Republican state Rep. Mary Bentley, who sponsored the bill, said on Facebook that the legislation is “how we restore our biblical values in our Nation” and told CNN that it will “keep Arkansas children safe and comfortable in their bathrooms.”
But Melanie Willingham-Jaggers, the executive director of GLSEN, an organization that works to create non-discriminatory classroom environments for LGBTQ students, told CNN that Arkansas politicians are using “trans and nonbinary kids as political pawns. “
“These bathroom bans hurt students’ academic achievement – and the educators held accountable for students’ success. Discriminatory policies affect more than just grades: LGBTQ+ students who experience discrimination, like being prohibited from using the restroom, report higher levels of depression and lower self-esteem. Enforcing these bills would be prohibitively expensive and time-consuming for schools and extraordinarily invasive toward transgender students,” Willingham-Jaggers said.
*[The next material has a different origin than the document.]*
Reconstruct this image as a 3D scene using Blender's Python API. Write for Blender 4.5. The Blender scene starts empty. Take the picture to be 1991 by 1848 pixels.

And Eric Reece, the Human Rights Campaign’s Arkansas state director, called the new law “another despicable effort by extremist politicians to alienate kids who are just trying to navigate their childhoods.”
“Stopping kids from using bathrooms consistent with their gender identity will not do anything to create jobs, lower costs, or make life easier on Arkansas families,” Reece said. “This bill should have never reached the governor’s desk, and she should be ashamed for signing it into law.”
Sanders, a former press secretary of President Donald Trump, has signed a flurry of controversial bills since taking office in January, including rolling back a number of child labor protections across the state, restricting drag show performances in public and banning the use of the term “Latinx” from official government document use.
Now, Arkansas joins a growing number of states that have approved transgender bathroom bans in recent years. Republican Gov. Kevin Stitt of Oklahoma signed a similar bill into law last year that has been challenged by the American Civil Liberties Union in court.
This story has been updated with additional reaction.